:: INFORMATION SHOWN ::

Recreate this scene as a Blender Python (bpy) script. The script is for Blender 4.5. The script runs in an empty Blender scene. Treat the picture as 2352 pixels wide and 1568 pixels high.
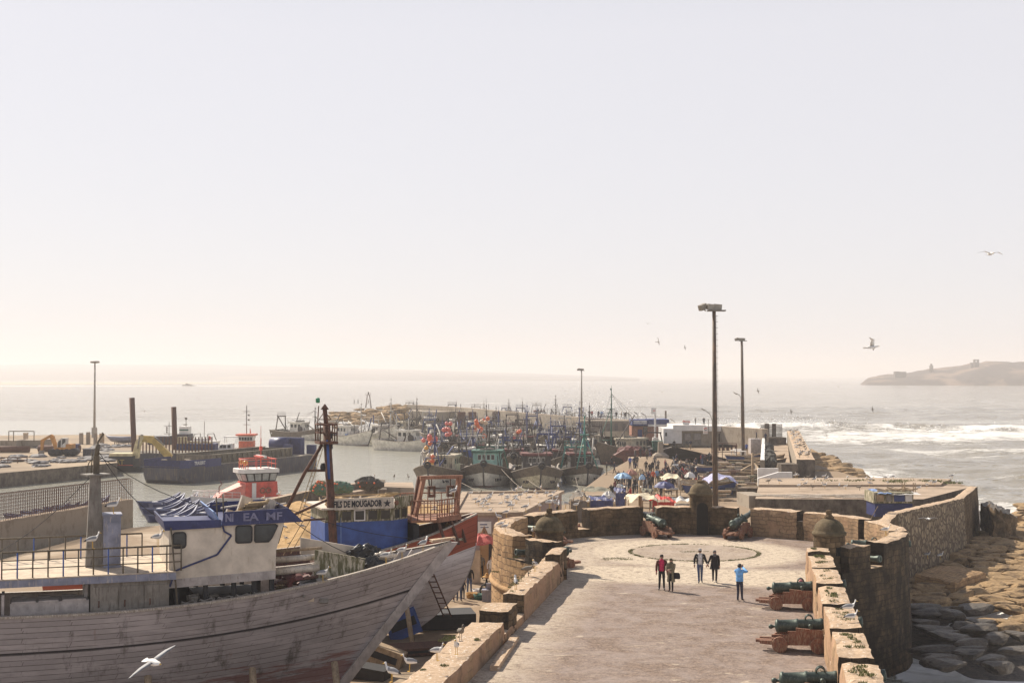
SKY_S = .06; EXPO = 0.5; DUST = 1.0; OZ = 2.0; AIR = 1.0; VEIL = .8; VEILC = (.645, .628, .652)
HAZE = 3.1e-4; HAZE_AN = 0.15; HAZE_C = (.885, .862, .866)
import bpy, math, random
from math import sin, cos, pi, radians, sqrt, atan2, hypot, exp
from mathutils import Vector as V, Matrix, noise
random.seed(7)
SC = bpy.context.scene
COL = SC.collection
# ------------------------------------------------------------------ camera model
F = 3050.0; CX, CY = 1176.0, 784.0; HOR = 861.0
CAMZ = 13.6; PITCH = math.atan((HOR - CY) / F)
CAM = V((0, 0, CAMZ))
def ray(px, py):
    x = (px - CX) / F; u = -(py - CY) / F
    return V((x, cos(PITCH) - u * sin(PITCH), sin(PITCH) + u * cos(PITCH)))
def G(px, py, z=0.0):
    "point of the horizontal plane z seen at a photo point"
    r = ray(px, py); t = (z - CAMZ) / r.z
    return CAM + r * t
def D(px, py, d):
    "point at world depth d seen at a photo point"
    r = ray(px, py); return CAM + r * (d / r.y)
def T1(x, y): return (x * .25, 775.2 + y * .25)
def T2(x, y): return (588 + x * .25, 775.2 + y * .25)
def T3(x, y): return (1176 + x * .25, 775.2 + y * .25)
def T4(x, y): return (1764 + x * .25, 775.2 + y * .25)
def PL(M, px, py, axis, c):
    "local point of frame M on the local plane axis=c seen at a photo point"
    Mi = M.inverted(); o = Mi @ CAM; r = Mi.to_3x3() @ ray(px, py)
    t = (c - o[axis]) / r[axis]
    return o + r * t
# ------------------------------------------------------------------ mesh builder
class MB:
    def __init__(s):
        s.v = []; s.f = []; s.m = []; s.s = []; s.uv = []; s.M = None
    def add(s, p):
        p = V(p)
        if s.M is not None: p = s.M @ p
        s.v.append(tuple(p)); return len(s.v) - 1
    def face(s, ids, m=0, sm=False, uv=None):
        s.f.append(tuple(ids)); s.m.append(m); s.s.append(sm); s.uv.append(uv)
    def poly(s, pts, m=0, sm=False):
        s.face([s.add(p) for p in pts], m, sm)
    def box(s, c, d, rz=0, m=0, tilt=None):
        c = V(c); R = Matrix.Rotation(rz, 3, 'Z')
        if tilt is not None: R = R @ Matrix.Rotation(tilt[1], 3, tilt[0])
        i = []
        for z in (-.5, .5):
            for y in (-.5, .5):
                for x in (-.5, .5):
                    i.append(s.add(c + R @ V((x * d[0], y * d[1], z * d[2]))))
        for q in ((0, 2, 3, 1), (4, 5, 7, 6), (0, 1, 5, 4), (2, 6, 7, 3), (0, 4, 6, 2), (1, 3, 7, 5)):
            s.face([i[k] for k in q], m)
    def bx(s, x0, x1, y0, y1, z0, z1, m=0):
        s.box(((x0 + x1) / 2, (y0 + y1) / 2, (z0 + z1) / 2), (abs(x1 - x0), abs(y1 - y0), abs(z1 - z0)), 0, m)
    def prism(s, poly, z0, z1, m=0, mt=None):
        "vertical prism over a counter-clockwise polygon"
        n = len(poly); mt = m if mt is None else mt
        b = [s.add((p[0], p[1], z0 if not callable(z0) else z0(p))) for p in poly]
        t = [s.add((p[0], p[1], z1 if not callable(z1) else z1(p))) for p in poly]
        a = 0
        for k in range(n):
            j = (k + 1) % n; l = hypot(poly[j][0] - poly[k][0], poly[j][1] - poly[k][1])
            zz = z1 if not callable(z1) else z1(poly[k]); zb = z0 if not callable(z0) else z0(poly[k])
            s.face((b[k], b[j], t[j], t[k]), m, False, ((a, zb), (a + l, zb), (a + l, zz), (a, zz))); a += l
        s.face(t, mt, False, [(p[0], p[1]) for p in poly]); s.face(b[::-1], m)
    def slab(s, pts, off, m=0):
        "extrude a planar outline (3d points) by vector off"
        off = V(off); a = [s.add(p) for p in pts]; b = [s.add(V(p) + off) for p in pts]; n = len(pts)
        s.face(a, m); s.face(b[::-1], m)
        for k in range(n):
            j = (k + 1) % n; s.face((a[j], a[k], b[k], b[j]), m)
    def loft(s, rings, m=0, sm=True, close=True, caps=True, uv=False, mf=None):
        idx = [[s.add(p) for p in r] for r in rings]; n = len(rings[0])
        ul = 0
        for a in range(len(rings) - 1):
            un = ul + (V(rings[a + 1][0]) - V(rings[a][0])).length
            vl = 0
            for k in range(n if close else n - 1):
                j = (k + 1) % n
                vn = vl + (V(rings[a][j]) - V(rings[a][k])).length
                q = ((ul, vl), (ul, vn), (un, vn), (un, vl)) if uv else None
                s.face((idx[a][k], idx[a][j], idx[a + 1][j], idx[a + 1][k]), mf(a, k) if mf else m, sm, q); vl = vn
            ul = un
        if caps and close:
            s.face(idx[0][::-1], m); s.face(idx[-1], m)
        return idx
    def tube(s, pts, r, n=6, m=0, caps=True):
        pts = [V(p) for p in pts]; rs = r if isinstance(r, (list, tuple)) else [r] * len(pts)
        rings = []; up = None
        for k, p in enumerate(pts):
            t = (pts[min(k + 1, len(pts) - 1)] - pts[max(k - 1, 0)])
            if t.length < 1e-9: t = V((0, 0, 1))
            t.normalize()
            if up is None:
                up = V((0, 0, 1)) if abs(t.z) < .9 else V((1, 0, 0))
            a = t.cross(up)
            if a.length < 1e-6: a = t.orthogonal()
            a.normalize(); b = a.cross(t); up = b
            rings.append([p + (a * cos(2 * pi * i / n) + b * sin(2 * pi * i / n)) * rs[k] for i in range(n)])
        s.loft(rings, m, n > 4, True, caps)
    def bar(s, p, q, r=.03, n=5, m=0, r2=None):
        s.tube([p, q], [r, r if r2 is None else r2], n, m)
    def beam(s, p, q, w, h, m=0):
        "rectangular bar from p to q, w wide, h high"
        p = V(p); q = V(q); t = (q - p).normalized(); a = t.cross(V((0, 0, 1)))
        if a.length < 1e-4: a = V((1, 0, 0))
        a.normalize(); b = a.cross(t)
        R = lambda c: [c + a * w / 2 + b * h / 2, c - a * w / 2 + b * h / 2, c - a * w / 2 - b * h / 2, c + a * w / 2 - b * h / 2]
        s.loft([R(p), R(q)], m, False)
    def lathe(s, prof, n=16, M=None, m=0, sm=True, mf=None, a0=0):
        M = M or Matrix(); rings = [[M @ V((r * cos(2 * pi * i / n + a0), r * sin(2 * pi * i / n + a0), z)) for i in range(n)] for r, z in prof]
        s.loft(rings, m, sm, True, True, True, mf)
    def sphere(s, c, r, nu=10, nv=6, m=0, sc=(1, 1, 1)):
        c = V(c); rings = []
        for a in range(nv + 1):
            t = -pi / 2 + pi * a / nv; rr = max(cos(t), .02) * r
            rings.append([c + V((rr * cos(2 * pi * i / nu) * sc[0], rr * sin(2 * pi * i / nu) * sc[1], r * sin(t) * sc[2])) for i in range(nu)])
        s.loft(rings, m, True)
    def grid(s, P, nu, nv, m=0, sm=True, uvf=None):
        idx = [[s.add(P(a / nu, b / nv)) for b in range(nv + 1)] for a in range(nu + 1)]
        for a in range(nu):
            for b in range(nv):
                q = None
                if uvf: q = [uvf(a / nu, b / nv), uvf((a + 1) / nu, b / nv), uvf((a + 1) / nu, (b + 1) / nv), uvf(a / nu, (b + 1) / nv)]
                s.face((idx[a][b], idx[a + 1][b], idx[a + 1][b + 1], idx[a][b + 1]), m, sm, q)
    def shell(s, P, nu, nv, nw, amp=.03, m=(0, 0, 0, 0), L=1, W=1, H=1, z0=0, fr=1.3):
        """closed box P(u,v,w): u along, v across (0 inner, 1 outer), w up; noisy; m=(inner, outer, top, ends)"""
        def Q(u, v, w):
            p = V(P(u, v, w)); q = p * fr
            d = noise.noise_vector(q) * amp + noise.noise_vector(q * 3.7) * amp * .5
            e = (abs(u - .5) > .499) + (abs(v - .5) > .499) + (w > .999)
            if w < .001: d *= 0
            r = p + d
            if e >= 2:
                c = V(P(min(max(u, .04), .96), .5, w)); c.z = p.z
                t = (c - p); r += t.normalized() * amp * 1.2 * (.5 + .5 * noise.noise(q * 2)) if t.length > 0 else V()
                if w > .999: r.z -= amp * .9 * (.6 + noise.noise(q * 2.3))
            return r
        U = lambda u, w: (u * L, z0 + w * H)
        s.grid(lambda a, b: Q(a, 0, b), nu, nw, m[0], False, U)
        s.grid(lambda a, b: Q(1 - a, 1, b), nu, nw, m[1], False, U)
        s.grid(lambda a, b: Q(a, b, 1), nu, nv, m[2], False, lambda u, v: (u * L, v * W))
        s.grid(lambda a, b: Q(0, 1 - a, b), nv, nw, m[3], False, lambda u, w: (u * W, z0 + w * H))
        s.grid(lambda a, b: Q(1, a, b), nv, nw, m[3], False, lambda u, w: (u * W, z0 + w * H))
    def mesh(s, name, mats):
        me = bpy.data.meshes.new(name); me.from_pydata(s.v, [], s.f)
        for m in mats: me.materials.append(m)
        me.polygons.foreach_set('material_index', s.m); me.polygons.foreach_set('use_smooth', s.s)
        if any(u is not None for u in s.uv):
            l = me.uv_layers.new(name='UVMap'); out = []
            for f, u in zip(s.f, s.uv):
                if u is None: u = [(0, 0)] * len(f)
                for a in u: out += [a[0], a[1]]
            l.data.foreach_set('uv', out)
        me.update(); return me
    def build(s, name, mats, parent=None, loc=None, rz=None):
        if not isinstance(mats, (list, tuple)): mats = [mats]
        return link(name, s.mesh(name, mats), parent, loc, rz)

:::

• _WHAT IS ASKED_
Copy each line holding the word "high" from the listing above.

• _RESPONSE BELOW_
Recreate this scene as a Blender Python (bpy) script. The script is for Blender 4.5. The script runs in an empty Blender scene. Treat the picture as 2352 pixels wide and 1568 pixels high.
        "rectangular bar from p to q, w wide, h high"